Description of the task - Exactly as they appear, output all of the records. Skip any images.

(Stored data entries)
┌────────

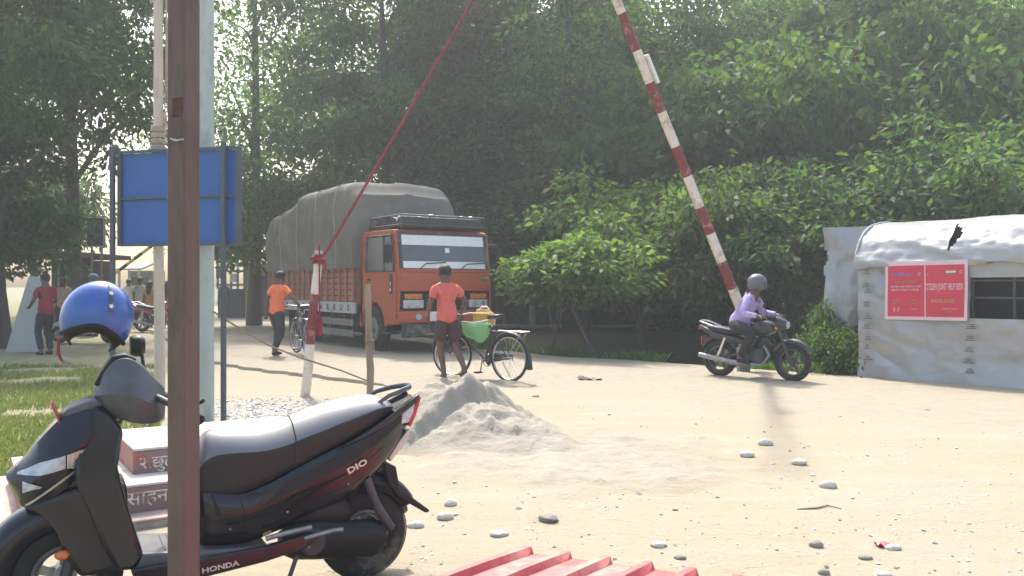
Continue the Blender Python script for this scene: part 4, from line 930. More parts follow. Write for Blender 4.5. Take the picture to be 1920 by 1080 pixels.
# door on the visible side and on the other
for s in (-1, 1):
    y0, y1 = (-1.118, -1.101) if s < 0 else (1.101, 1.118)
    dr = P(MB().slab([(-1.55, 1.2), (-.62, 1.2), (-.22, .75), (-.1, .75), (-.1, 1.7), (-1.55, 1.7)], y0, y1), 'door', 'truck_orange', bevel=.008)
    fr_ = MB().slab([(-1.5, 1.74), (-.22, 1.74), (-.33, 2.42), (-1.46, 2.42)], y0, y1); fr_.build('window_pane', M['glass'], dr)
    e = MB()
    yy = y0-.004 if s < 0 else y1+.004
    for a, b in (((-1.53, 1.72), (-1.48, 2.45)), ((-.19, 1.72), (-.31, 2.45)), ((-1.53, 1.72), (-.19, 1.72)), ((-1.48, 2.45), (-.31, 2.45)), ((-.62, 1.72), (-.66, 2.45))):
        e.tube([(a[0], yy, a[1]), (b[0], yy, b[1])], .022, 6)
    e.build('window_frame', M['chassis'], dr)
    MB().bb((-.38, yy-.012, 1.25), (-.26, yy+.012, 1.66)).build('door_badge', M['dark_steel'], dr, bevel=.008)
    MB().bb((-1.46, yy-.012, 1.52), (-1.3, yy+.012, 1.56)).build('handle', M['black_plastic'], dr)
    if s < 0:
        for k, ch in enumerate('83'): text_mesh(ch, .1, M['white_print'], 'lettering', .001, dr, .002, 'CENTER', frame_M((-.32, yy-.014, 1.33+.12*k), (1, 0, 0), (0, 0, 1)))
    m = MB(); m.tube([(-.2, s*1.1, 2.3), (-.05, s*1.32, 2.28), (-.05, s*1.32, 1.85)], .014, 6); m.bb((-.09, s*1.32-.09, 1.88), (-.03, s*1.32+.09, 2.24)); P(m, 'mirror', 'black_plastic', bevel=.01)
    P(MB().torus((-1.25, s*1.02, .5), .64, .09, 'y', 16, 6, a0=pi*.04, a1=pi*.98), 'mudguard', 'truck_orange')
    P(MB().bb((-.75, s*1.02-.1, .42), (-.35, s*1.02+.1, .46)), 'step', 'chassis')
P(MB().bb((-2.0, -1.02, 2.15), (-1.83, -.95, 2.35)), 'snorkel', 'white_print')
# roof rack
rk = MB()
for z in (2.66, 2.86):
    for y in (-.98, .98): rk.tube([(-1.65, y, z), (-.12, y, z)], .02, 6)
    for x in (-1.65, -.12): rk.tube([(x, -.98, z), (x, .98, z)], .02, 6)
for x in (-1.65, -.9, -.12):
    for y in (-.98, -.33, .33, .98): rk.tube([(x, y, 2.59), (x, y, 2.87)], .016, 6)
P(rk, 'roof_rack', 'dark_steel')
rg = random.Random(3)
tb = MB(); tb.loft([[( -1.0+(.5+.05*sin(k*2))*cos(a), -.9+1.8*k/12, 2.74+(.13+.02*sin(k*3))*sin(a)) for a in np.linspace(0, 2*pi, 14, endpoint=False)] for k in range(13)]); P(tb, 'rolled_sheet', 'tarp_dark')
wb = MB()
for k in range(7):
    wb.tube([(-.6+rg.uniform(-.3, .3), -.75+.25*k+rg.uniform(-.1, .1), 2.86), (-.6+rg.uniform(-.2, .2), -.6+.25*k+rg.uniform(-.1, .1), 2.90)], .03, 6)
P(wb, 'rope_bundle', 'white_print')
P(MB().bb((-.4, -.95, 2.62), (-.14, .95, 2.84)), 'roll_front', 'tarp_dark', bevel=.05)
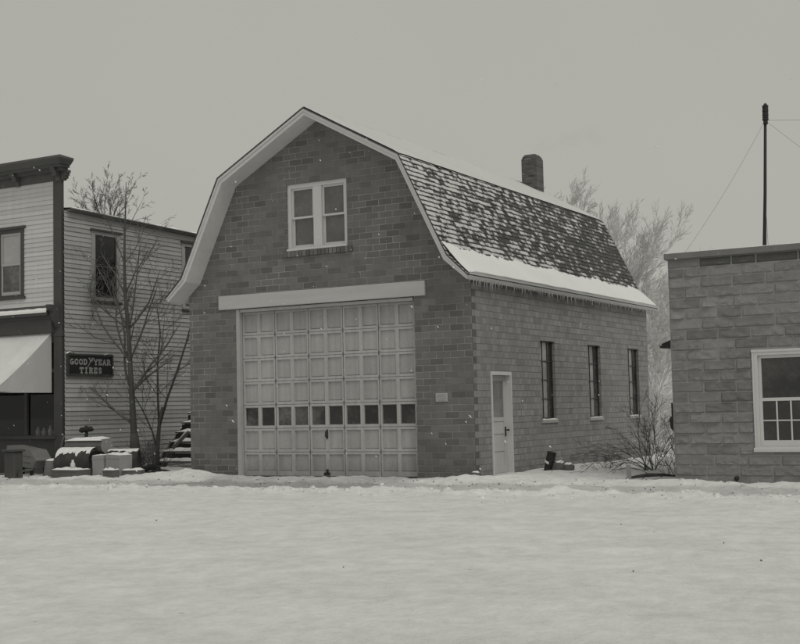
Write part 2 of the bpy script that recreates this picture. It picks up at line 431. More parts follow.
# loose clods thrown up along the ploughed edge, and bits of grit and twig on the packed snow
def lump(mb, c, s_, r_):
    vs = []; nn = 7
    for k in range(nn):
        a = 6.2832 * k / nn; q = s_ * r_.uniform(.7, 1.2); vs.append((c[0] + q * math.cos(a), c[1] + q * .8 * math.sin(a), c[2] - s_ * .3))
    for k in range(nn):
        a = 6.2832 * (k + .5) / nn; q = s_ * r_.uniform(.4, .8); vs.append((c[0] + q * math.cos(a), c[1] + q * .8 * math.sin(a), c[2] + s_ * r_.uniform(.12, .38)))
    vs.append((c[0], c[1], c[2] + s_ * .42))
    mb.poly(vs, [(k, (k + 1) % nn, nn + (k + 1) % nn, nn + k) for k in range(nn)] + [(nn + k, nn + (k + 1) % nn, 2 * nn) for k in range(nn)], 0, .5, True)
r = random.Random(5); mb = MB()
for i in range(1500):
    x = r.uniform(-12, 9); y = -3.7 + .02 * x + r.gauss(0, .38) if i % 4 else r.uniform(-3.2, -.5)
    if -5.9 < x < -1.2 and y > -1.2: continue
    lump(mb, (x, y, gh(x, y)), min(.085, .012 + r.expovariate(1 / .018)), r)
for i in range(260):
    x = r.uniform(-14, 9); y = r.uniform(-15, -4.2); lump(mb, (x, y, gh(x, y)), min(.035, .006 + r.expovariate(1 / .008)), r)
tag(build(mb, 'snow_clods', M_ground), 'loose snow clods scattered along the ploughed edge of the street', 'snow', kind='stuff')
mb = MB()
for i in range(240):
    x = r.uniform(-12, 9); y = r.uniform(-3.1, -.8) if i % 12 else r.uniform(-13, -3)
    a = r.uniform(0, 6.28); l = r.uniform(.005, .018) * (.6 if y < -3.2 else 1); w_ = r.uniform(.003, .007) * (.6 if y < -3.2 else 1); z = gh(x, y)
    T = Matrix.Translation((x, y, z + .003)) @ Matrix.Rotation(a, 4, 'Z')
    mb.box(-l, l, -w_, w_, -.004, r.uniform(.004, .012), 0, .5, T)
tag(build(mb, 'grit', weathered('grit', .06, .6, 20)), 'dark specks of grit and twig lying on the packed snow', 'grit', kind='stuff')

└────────

Completed exercise -
Continue the Blender Python script for this scene: part 4, from line 930. More parts follow. Write for Blender 4.5. Take the picture to be 1920 by 1080 pixels.
# door on the visible side and on the other
for s in (-1, 1):
    y0, y1 = (-1.118, -1.101) if s < 0 else (1.101, 1.118)
    dr = P(MB().slab([(-1.55, 1.2), (-.62, 1.2), (-.22, .75), (-.1, .75), (-.1, 1.7), (-1.55, 1.7)], y0, y1), 'door', 'truck_orange', bevel=.008)
    fr_ = MB().slab([(-1.5, 1.74), (-.22, 1.74), (-.33, 2.42), (-1.46, 2.42)], y0, y1); fr_.build('window_pane', M['glass'], dr)
    e = MB()
    yy = y0-.004 if s < 0 else y1+.004
    for a, b in (((-1.53, 1.72), (-1.48, 2.45)), ((-.19, 1.72), (-.31, 2.45)), ((-1.53, 1.72), (-.19, 1.72)), ((-1.48, 2.45), (-.31, 2.45)), ((-.62, 1.72), (-.66, 2.45))):
        e.tube([(a[0], yy, a[1]), (b[0], yy, b[1])], .022, 6)
    e.build('window_frame', M['chassis'], dr)
    MB().bb((-.38, yy-.012, 1.25), (-.26, yy+.012, 1.66)).build('door_badge', M['dark_steel'], dr, bevel=.008)
    MB().bb((-1.46, yy-.012, 1.52), (-1.3, yy+.012, 1.56)).build('handle', M['black_plastic'], dr)
    if s < 0:
        for k, ch in enumerate('83'): text_mesh(ch, .1, M['white_print'], 'lettering', .001, dr, .002, 'CENTER', frame_M((-.32, yy-.014, 1.33+.12*k), (1, 0, 0), (0, 0, 1)))
    m = MB(); m.tube([(-.2, s*1.1, 2.3), (-.05, s*1.32, 2.28), (-.05, s*1.32, 1.85)], .014, 6); m.bb((-.09, s*1.32-.09, 1.88), (-.03, s*1.32+.09, 2.24)); P(m, 'mirror', 'black_plastic', bevel=.01)
    P(MB().torus((-1.25, s*1.02, .5), .64, .09, 'y', 16, 6, a0=pi*.04, a1=pi*.98), 'mudguard', 'truck_orange')
    P(MB().bb((-.75, s*1.02-.1, .42), (-.35, s*1.02+.1, .46)), 'step', 'chassis')
P(MB().bb((-2.0, -1.02, 2.15), (-1.83, -.95, 2.35)), 'snorkel', 'white_print')
# roof rack
rk = MB()
for z in (2.66, 2.86):
    for y in (-.98, .98): rk.tube([(-1.65, y, z), (-.12, y, z)], .02, 6)
    for x in (-1.65, -.12): rk.tube([(x, -.98, z), (x, .98, z)], .02, 6)
for x in (-1.65, -.9, -.12):
    for y in (-.98, -.33, .33, .98): rk.tube([(x, y, 2.59), (x, y, 2.87)], .016, 6)
P(rk, 'roof_rack', 'dark_steel')
rg = random.Random(3)
tb = MB(); tb.loft([[( -1.0+(.5+.05*sin(k*2))*cos(a), -.9+1.8*k/12, 2.74+(.13+.02*sin(k*3))*sin(a)) for a in np.linspace(0, 2*pi, 14, endpoint=False)] for k in range(13)]); P(tb, 'rolled_sheet', 'tarp_dark')
wb = MB()
for k in range(7):
    wb.tube([(-.6+rg.uniform(-.3, .3), -.75+.25*k+rg.uniform(-.1, .1), 2.86), (-.6+rg.uniform(-.2, .2), -.6+.25*k+rg.uniform(-.1, .1), 2.90)], .03, 6)
P(wb, 'rope_bundle', 'white_print')
P(MB().bb((-.4, -.95, 2.62), (-.14, .95, 2.84)), 'roll_front', 'tarp_dark', bevel=.05)
Write part 2 of the bpy script that recreates this picture. It picks up at line 431. More parts follow.
# loose clods thrown up along the ploughed edge, and bits of grit and twig on the packed snow
def lump(mb, c, s_, r_):
    vs = []; nn = 7
    for k in range(nn):
        a = 6.2832 * k / nn; q = s_ * r_.uniform(.7, 1.2); vs.append((c[0] + q * math.cos(a), c[1] + q * .8 * math.sin(a), c[2] - s_ * .3))
    for k in range(nn):
        a = 6.2832 * (k + .5) / nn; q = s_ * r_.uniform(.4, .8); vs.append((c[0] + q * math.cos(a), c[1] + q * .8 * math.sin(a), c[2] + s_ * r_.uniform(.12, .38)))
    vs.append((c[0], c[1], c[2] + s_ * .42))
    mb.poly(vs, [(k, (k + 1) % nn, nn + (k + 1) % nn, nn + k) for k in range(nn)] + [(nn + k, nn + (k + 1) % nn, 2 * nn) for k in range(nn)], 0, .5, True)
r = random.Random(5); mb = MB()
for i in range(1500):
    x = r.uniform(-12, 9); y = -3.7 + .02 * x + r.gauss(0, .38) if i % 4 else r.uniform(-3.2, -.5)
    if -5.9 < x < -1.2 and y > -1.2: continue
    lump(mb, (x, y, gh(x, y)), min(.085, .012 + r.expovariate(1 / .018)), r)
for i in range(260):
    x = r.uniform(-14, 9); y = r.uniform(-15, -4.2); lump(mb, (x, y, gh(x, y)), min(.035, .006 + r.expovariate(1 / .008)), r)
tag(build(mb, 'snow_clods', M_ground), 'loose snow clods scattered along the ploughed edge of the street', 'snow', kind='stuff')
mb = MB()
for i in range(240):
    x = r.uniform(-12, 9); y = r.uniform(-3.1, -.8) if i % 12 else r.uniform(-13, -3)
    a = r.uniform(0, 6.28); l = r.uniform(.005, .018) * (.6 if y < -3.2 else 1); w_ = r.uniform(.003, .007) * (.6 if y < -3.2 else 1); z = gh(x, y)
    T = Matrix.Translation((x, y, z + .003)) @ Matrix.Rotation(a, 4, 'Z')
    mb.box(-l, l, -w_, w_, -.004, r.uniform(.004, .012), 0, .5, T)
tag(build(mb, 'grit', weathered('grit', .06, .6, 20)), 'dark specks of grit and twig lying on the packed snow', 'grit', kind='stuff')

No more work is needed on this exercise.